FINE DEI GIOCHI – Qualunque siano le scuse accampate, la pochezza vista in queste prime dieci giornate di campionato è allarmante. Tuttavia, che piaccia o meno, a dicembre non si possono mandare via 24 giocatori e farne arrivare altrettanti. Anche perché – siamo sempre lì – per mandarli via devi quantomeno trovargli una sistemazione alternativa. Chiedere, poi, agli stessi giocatori di fare un passo indietro è idea romantica, ma inutile. Certo, la squadra si è pure messa in una posizione di debolezza sottoscrivendo un comunicato (nei giorni dell’esonero di Obbedio) nel quale santificava la società e ammetteva che le condizioni di lavoro erano ideali (salvo poi, dietro le quinte, lamentarsi dell’allenatore).
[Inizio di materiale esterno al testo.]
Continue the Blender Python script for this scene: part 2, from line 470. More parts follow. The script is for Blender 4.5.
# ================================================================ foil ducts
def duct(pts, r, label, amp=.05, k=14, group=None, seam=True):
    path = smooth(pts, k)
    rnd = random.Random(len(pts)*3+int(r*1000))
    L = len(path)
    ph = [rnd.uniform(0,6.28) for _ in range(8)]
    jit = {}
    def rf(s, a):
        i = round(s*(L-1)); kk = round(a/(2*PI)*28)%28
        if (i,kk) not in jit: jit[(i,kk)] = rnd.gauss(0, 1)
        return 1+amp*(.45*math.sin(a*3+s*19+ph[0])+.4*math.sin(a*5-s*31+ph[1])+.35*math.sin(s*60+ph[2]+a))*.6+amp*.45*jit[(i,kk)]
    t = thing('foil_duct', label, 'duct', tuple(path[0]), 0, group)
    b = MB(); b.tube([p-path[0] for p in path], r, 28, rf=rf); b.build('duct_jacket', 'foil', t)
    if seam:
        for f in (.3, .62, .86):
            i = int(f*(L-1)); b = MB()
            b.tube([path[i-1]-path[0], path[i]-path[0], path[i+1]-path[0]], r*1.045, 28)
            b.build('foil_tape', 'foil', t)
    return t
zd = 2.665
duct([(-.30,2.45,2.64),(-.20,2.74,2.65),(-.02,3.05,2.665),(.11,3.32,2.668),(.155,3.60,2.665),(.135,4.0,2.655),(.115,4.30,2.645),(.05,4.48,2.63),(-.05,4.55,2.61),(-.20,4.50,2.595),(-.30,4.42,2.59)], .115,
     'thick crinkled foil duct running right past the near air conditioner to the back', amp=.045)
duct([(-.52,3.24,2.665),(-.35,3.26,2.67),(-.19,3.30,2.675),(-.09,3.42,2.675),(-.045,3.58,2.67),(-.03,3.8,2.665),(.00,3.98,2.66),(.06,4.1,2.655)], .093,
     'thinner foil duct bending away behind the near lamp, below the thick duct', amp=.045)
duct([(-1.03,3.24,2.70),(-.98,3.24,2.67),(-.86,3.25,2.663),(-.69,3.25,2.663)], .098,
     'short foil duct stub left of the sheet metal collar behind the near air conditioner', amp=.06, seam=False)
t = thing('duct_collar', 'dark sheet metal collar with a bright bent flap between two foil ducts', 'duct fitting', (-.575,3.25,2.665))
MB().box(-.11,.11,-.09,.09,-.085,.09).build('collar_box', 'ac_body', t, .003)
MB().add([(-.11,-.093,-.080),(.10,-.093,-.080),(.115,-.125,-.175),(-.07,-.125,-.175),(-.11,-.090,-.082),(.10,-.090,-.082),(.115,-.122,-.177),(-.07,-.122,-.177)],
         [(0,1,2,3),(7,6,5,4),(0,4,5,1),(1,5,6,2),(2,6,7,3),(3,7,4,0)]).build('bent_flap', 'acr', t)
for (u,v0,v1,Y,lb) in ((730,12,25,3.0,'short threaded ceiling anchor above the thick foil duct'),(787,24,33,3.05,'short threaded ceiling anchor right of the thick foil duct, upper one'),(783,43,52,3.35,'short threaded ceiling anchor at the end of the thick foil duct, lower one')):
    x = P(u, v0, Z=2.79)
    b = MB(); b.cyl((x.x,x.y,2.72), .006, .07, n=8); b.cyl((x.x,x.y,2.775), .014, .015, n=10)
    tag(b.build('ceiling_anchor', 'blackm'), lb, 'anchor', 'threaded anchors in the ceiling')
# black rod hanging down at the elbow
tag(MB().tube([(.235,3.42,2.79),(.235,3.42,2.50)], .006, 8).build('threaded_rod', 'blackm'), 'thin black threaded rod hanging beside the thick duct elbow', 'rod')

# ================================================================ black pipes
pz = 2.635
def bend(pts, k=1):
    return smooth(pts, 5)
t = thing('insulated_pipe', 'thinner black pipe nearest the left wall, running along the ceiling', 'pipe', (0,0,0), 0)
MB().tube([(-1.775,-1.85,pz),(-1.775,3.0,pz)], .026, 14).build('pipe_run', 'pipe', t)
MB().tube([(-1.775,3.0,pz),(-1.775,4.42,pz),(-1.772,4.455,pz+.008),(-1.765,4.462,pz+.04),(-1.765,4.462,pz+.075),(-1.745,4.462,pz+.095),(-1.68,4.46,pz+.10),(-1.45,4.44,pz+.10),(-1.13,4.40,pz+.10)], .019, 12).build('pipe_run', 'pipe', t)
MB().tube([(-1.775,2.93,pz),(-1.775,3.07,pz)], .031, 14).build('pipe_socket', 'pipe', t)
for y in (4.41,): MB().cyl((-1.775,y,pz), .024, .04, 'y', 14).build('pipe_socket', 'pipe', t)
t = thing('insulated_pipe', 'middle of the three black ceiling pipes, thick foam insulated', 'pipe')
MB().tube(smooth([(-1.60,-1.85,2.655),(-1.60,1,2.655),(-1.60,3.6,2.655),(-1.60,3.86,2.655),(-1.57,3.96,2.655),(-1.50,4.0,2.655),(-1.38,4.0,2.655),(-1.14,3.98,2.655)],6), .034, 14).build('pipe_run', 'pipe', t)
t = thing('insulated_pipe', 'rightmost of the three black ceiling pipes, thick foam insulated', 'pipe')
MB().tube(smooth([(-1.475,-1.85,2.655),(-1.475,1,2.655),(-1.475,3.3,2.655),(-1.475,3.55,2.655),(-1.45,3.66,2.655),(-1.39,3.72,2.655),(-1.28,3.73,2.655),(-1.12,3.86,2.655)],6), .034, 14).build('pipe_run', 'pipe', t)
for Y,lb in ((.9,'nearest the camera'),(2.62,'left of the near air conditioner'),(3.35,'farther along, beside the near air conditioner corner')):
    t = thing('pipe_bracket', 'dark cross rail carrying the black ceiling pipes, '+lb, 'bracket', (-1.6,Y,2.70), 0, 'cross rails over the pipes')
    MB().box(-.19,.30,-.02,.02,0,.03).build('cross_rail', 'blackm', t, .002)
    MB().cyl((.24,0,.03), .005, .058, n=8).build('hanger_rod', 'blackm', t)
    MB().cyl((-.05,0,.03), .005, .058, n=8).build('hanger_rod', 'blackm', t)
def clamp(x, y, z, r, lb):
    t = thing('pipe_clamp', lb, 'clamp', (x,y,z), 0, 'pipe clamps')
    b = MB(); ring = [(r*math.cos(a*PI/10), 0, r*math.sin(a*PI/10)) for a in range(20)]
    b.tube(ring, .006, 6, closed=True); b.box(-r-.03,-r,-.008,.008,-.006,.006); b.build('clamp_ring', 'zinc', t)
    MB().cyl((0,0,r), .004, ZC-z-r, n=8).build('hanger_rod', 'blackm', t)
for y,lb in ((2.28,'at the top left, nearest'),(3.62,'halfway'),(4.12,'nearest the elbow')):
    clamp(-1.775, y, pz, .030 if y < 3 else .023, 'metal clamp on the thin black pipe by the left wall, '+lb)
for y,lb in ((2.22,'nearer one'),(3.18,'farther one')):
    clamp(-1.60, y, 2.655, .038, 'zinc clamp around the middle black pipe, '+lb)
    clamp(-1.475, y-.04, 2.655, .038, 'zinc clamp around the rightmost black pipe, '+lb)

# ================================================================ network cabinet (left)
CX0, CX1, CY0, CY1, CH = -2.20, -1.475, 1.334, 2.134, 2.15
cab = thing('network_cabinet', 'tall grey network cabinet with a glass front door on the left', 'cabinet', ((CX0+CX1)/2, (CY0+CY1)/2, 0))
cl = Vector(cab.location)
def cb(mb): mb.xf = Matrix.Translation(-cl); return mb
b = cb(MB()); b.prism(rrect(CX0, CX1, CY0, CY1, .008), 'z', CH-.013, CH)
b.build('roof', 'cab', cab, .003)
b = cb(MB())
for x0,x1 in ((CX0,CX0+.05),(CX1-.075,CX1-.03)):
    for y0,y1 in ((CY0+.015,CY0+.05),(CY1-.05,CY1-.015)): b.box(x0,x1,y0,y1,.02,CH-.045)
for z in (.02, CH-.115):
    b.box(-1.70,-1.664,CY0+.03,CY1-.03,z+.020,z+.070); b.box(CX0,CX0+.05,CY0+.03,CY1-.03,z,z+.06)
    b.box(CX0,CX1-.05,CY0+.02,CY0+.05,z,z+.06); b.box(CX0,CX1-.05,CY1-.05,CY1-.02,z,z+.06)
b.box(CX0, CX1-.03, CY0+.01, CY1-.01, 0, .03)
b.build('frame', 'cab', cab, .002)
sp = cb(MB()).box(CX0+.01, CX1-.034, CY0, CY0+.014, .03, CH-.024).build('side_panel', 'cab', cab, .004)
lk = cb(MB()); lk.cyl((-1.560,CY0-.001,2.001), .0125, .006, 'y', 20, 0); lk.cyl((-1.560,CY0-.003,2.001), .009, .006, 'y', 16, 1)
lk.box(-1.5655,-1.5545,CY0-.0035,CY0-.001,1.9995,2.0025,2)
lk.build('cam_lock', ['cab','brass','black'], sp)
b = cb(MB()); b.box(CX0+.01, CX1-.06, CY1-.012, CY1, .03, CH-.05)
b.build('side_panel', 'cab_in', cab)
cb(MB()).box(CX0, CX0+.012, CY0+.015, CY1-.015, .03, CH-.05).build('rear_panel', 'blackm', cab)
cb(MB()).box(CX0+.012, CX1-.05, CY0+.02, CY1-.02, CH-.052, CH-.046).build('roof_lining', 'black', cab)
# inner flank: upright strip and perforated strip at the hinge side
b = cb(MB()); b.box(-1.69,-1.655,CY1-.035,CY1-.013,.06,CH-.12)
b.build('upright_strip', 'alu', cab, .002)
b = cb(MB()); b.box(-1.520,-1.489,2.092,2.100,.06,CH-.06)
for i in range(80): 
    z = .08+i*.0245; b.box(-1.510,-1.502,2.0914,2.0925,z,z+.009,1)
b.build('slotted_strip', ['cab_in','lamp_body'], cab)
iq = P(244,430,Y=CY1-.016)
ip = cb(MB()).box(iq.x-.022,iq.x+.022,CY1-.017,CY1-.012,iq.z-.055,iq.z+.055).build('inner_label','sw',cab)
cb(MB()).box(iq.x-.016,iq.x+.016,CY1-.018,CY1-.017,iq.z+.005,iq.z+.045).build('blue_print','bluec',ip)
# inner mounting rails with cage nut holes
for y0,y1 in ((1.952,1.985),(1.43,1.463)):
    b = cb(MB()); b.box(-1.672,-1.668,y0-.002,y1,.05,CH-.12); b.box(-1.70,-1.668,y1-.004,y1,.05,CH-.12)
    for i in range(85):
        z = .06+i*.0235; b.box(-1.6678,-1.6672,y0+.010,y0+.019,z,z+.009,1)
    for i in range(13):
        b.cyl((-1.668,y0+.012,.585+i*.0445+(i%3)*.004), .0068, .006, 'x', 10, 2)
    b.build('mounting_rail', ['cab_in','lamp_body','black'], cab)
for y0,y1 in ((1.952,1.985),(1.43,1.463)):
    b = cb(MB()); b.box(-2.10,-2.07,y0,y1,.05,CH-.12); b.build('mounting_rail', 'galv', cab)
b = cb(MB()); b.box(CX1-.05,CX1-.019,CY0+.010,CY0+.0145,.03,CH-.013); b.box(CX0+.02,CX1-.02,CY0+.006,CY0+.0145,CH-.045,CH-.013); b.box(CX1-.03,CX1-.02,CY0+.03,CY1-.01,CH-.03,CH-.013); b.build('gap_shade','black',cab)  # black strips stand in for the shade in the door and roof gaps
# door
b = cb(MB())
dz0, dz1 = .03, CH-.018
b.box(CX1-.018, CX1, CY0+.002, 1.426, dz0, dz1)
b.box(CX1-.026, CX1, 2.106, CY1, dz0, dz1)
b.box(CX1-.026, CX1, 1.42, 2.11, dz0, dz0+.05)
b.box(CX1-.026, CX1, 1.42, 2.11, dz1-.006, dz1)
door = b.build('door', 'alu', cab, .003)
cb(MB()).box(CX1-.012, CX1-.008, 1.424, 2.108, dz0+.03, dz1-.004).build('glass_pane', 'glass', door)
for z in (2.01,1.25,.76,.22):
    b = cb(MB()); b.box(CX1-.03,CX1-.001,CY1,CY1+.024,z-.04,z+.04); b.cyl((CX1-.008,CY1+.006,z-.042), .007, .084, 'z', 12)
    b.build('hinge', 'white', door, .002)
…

Che questi calciatori, a fine stagione, debbano stare il più lontano possibile da Messina è fuor di dubbio; che si siano dimostrati inadeguati alla categoria pure. Però, questi abbiamo e, per gran parte, questi (e i loro contratti) ci dovremo tenere. Per il tifoso, una sconfitta casalinga come quella di domenica è la fine del mondo, se lo è anche per la società allora tanto vale mettere un punto qui e chiudere bottega subito, perché fare calcio da professionisti (al di là della categoria) è proprio un’altra cosa.